Material provided
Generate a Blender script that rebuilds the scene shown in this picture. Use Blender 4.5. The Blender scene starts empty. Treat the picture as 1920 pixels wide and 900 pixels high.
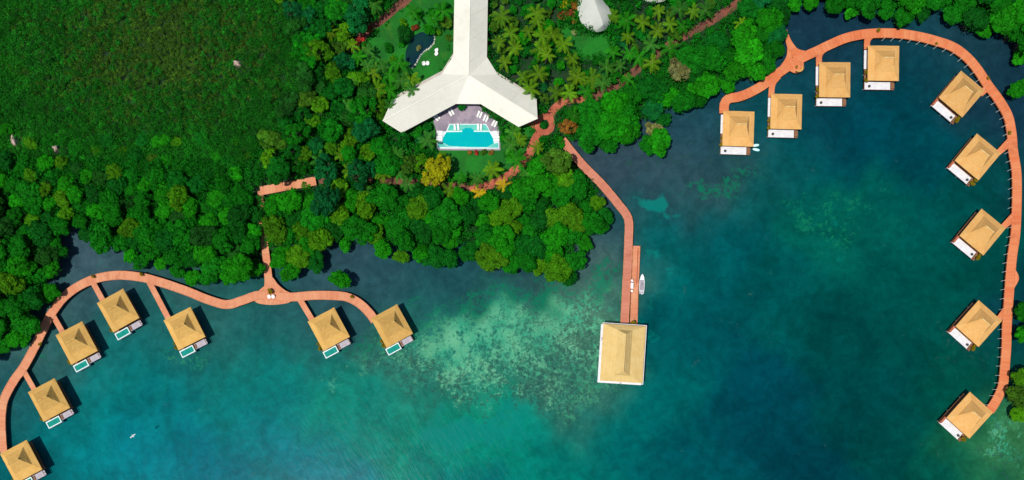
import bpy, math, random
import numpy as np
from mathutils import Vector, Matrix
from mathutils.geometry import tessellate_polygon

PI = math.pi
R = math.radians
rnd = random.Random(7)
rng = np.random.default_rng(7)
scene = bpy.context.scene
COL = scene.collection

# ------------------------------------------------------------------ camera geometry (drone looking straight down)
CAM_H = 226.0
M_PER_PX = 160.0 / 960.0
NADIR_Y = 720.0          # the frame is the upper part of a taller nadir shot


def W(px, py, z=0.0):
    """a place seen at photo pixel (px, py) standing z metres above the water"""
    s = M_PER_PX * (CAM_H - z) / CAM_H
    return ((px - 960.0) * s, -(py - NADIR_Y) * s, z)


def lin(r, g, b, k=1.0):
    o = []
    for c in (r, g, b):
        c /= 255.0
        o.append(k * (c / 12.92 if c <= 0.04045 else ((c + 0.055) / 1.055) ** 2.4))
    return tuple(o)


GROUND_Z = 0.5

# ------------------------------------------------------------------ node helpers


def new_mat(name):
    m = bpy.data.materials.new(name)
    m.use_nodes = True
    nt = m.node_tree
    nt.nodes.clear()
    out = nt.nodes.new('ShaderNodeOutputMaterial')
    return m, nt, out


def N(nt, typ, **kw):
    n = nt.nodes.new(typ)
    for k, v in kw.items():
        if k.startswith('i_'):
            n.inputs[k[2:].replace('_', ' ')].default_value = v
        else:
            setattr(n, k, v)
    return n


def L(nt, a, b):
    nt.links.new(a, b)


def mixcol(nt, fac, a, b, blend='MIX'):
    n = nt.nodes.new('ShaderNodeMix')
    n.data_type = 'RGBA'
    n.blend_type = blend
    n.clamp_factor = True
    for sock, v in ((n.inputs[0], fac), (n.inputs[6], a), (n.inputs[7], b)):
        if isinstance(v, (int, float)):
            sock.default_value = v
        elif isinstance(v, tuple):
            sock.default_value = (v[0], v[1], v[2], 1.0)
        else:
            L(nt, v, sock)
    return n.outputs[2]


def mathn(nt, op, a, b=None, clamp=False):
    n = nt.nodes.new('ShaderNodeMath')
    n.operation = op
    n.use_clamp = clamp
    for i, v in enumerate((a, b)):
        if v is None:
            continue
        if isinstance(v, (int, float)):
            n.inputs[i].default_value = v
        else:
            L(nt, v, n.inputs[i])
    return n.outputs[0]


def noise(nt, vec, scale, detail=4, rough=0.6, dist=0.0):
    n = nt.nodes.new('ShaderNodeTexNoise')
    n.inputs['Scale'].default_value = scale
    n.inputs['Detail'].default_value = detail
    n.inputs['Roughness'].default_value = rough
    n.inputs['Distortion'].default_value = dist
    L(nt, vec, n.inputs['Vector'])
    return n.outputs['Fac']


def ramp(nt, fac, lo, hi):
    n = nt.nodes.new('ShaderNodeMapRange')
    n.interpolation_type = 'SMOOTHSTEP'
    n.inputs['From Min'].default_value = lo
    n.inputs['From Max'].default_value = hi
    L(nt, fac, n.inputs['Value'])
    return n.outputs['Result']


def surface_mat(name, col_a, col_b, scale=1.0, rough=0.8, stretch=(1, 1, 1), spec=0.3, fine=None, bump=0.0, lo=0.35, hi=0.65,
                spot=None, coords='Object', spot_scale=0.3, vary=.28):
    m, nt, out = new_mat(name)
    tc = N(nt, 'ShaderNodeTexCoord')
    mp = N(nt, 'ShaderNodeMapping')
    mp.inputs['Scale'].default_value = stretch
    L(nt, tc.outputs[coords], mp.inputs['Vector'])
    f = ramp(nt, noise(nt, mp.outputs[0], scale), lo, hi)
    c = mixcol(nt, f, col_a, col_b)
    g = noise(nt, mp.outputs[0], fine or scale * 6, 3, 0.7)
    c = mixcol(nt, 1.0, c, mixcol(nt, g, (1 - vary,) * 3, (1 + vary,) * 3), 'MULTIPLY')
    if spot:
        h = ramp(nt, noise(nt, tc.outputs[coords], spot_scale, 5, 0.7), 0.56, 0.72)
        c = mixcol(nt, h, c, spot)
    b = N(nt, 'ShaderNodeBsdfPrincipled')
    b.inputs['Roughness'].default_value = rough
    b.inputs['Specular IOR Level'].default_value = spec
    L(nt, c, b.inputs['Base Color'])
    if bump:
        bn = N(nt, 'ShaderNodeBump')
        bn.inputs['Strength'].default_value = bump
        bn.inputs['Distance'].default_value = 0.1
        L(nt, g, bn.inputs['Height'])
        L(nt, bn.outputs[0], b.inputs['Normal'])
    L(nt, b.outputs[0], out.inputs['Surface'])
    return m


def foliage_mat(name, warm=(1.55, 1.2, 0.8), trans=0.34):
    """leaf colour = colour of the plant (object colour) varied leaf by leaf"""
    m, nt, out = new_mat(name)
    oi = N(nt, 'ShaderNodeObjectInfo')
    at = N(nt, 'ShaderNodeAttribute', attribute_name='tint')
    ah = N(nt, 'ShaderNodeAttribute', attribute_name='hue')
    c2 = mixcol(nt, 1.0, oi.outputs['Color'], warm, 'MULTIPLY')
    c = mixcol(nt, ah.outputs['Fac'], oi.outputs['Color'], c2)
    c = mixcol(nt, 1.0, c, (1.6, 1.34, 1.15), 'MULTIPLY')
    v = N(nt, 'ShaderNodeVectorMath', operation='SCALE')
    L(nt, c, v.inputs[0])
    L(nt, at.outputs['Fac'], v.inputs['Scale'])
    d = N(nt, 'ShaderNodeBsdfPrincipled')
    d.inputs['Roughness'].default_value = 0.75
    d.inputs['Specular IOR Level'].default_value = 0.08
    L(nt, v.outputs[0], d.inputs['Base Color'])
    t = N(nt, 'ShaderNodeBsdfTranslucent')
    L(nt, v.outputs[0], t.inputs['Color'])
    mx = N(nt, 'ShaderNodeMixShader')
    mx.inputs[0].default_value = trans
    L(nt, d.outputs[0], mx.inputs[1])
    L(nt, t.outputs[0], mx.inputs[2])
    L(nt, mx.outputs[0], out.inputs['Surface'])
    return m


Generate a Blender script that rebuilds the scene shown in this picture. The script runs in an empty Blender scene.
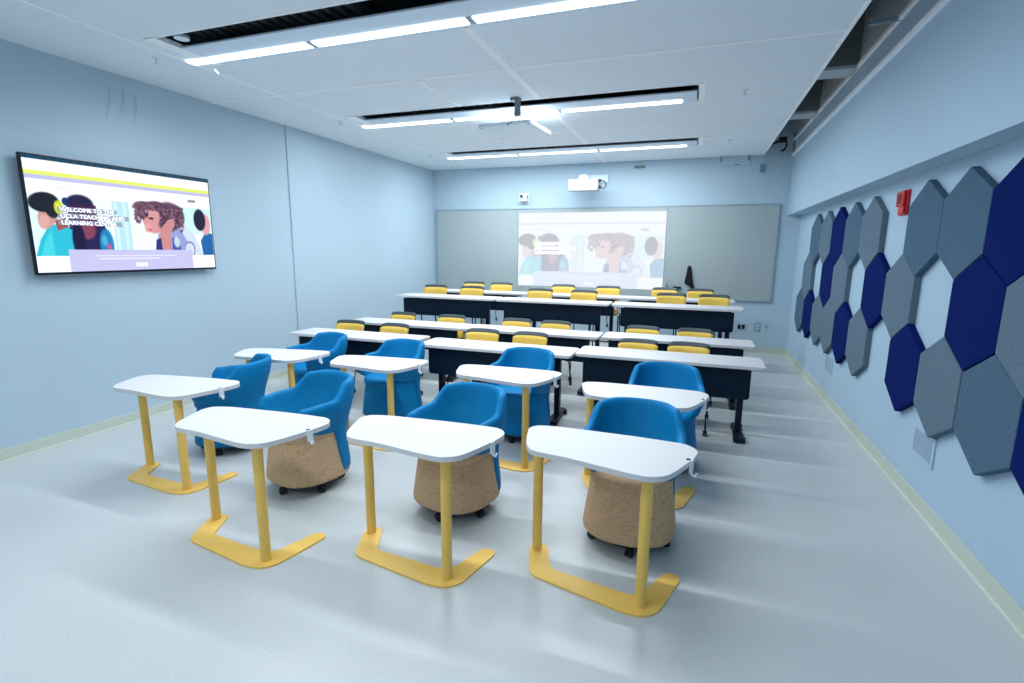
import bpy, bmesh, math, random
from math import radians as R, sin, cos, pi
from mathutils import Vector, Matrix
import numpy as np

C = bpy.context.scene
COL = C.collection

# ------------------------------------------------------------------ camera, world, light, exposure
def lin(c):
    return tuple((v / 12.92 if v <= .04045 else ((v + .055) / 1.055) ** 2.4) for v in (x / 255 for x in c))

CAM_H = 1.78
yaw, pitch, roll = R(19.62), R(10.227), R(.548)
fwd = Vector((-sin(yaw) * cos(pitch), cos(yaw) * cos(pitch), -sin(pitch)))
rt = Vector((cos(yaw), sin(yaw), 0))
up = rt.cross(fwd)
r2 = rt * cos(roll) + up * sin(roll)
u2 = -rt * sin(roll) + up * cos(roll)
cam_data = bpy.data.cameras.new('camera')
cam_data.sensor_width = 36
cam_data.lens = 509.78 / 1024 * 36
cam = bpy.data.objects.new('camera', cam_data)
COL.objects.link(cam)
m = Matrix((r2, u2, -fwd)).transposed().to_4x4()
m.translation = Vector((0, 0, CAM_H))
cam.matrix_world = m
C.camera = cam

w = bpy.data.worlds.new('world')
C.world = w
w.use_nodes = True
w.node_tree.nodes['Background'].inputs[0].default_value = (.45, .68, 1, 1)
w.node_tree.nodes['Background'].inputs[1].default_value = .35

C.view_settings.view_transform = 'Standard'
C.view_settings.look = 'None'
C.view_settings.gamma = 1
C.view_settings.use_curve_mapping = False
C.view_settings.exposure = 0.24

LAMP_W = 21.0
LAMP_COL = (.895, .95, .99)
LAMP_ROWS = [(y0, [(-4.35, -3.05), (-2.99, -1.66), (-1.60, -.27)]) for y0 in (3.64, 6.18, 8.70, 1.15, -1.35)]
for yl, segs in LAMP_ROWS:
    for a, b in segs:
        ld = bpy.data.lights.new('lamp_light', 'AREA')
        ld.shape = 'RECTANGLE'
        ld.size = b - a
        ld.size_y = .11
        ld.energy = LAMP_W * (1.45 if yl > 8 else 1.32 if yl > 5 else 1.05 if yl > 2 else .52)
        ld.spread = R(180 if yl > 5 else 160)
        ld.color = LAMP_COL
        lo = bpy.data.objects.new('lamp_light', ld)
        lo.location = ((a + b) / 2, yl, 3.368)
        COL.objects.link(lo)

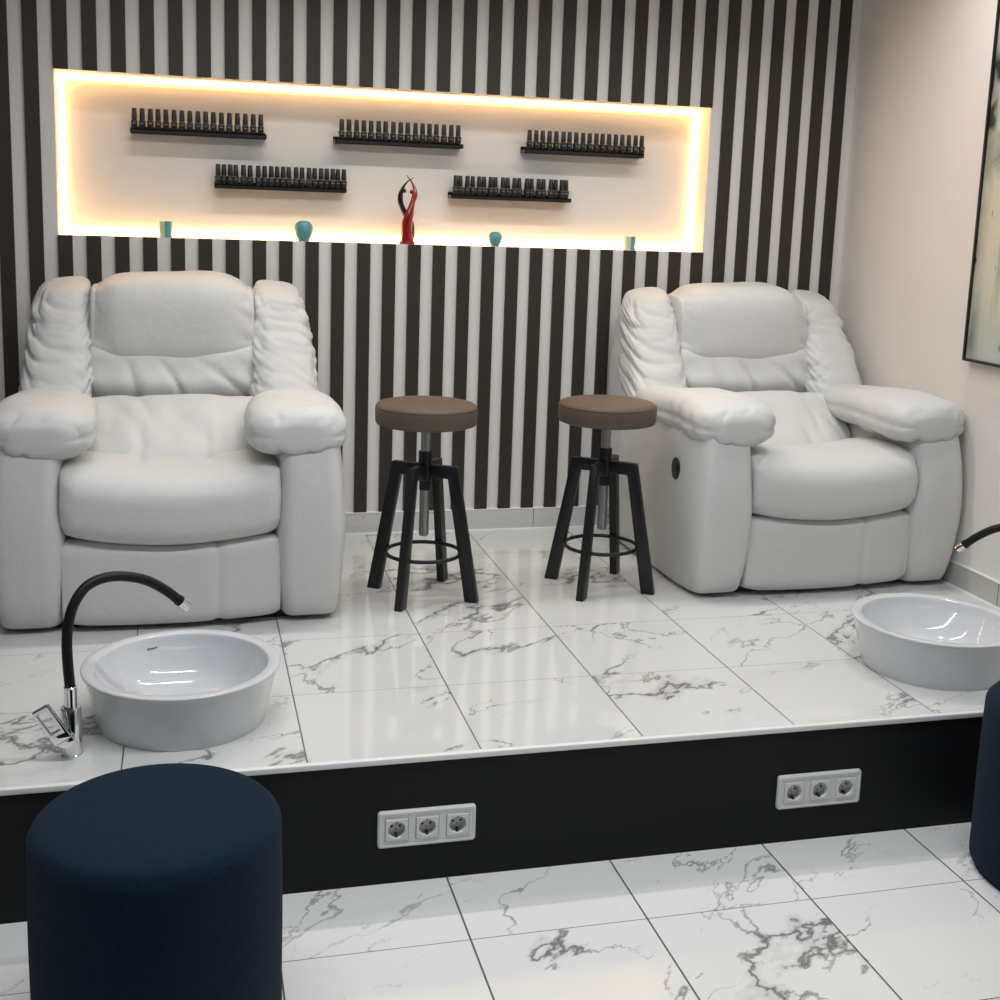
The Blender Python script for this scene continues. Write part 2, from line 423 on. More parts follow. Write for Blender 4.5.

To do
Transcribe the opening line of the listing above, please, and every line after it through the line with "from mathutils.geometry import", word for word, without pictures.

Solution below
Generate a Blender script that rebuilds the scene shown in this picture. Use Blender 4.5. The Blender scene starts empty. Treat the picture as 1920 pixels wide and 900 pixels high.
import bpy, math, random
import numpy as np
from mathutils import Vector, Matrix
from mathutils.geometry import tessellate_polygon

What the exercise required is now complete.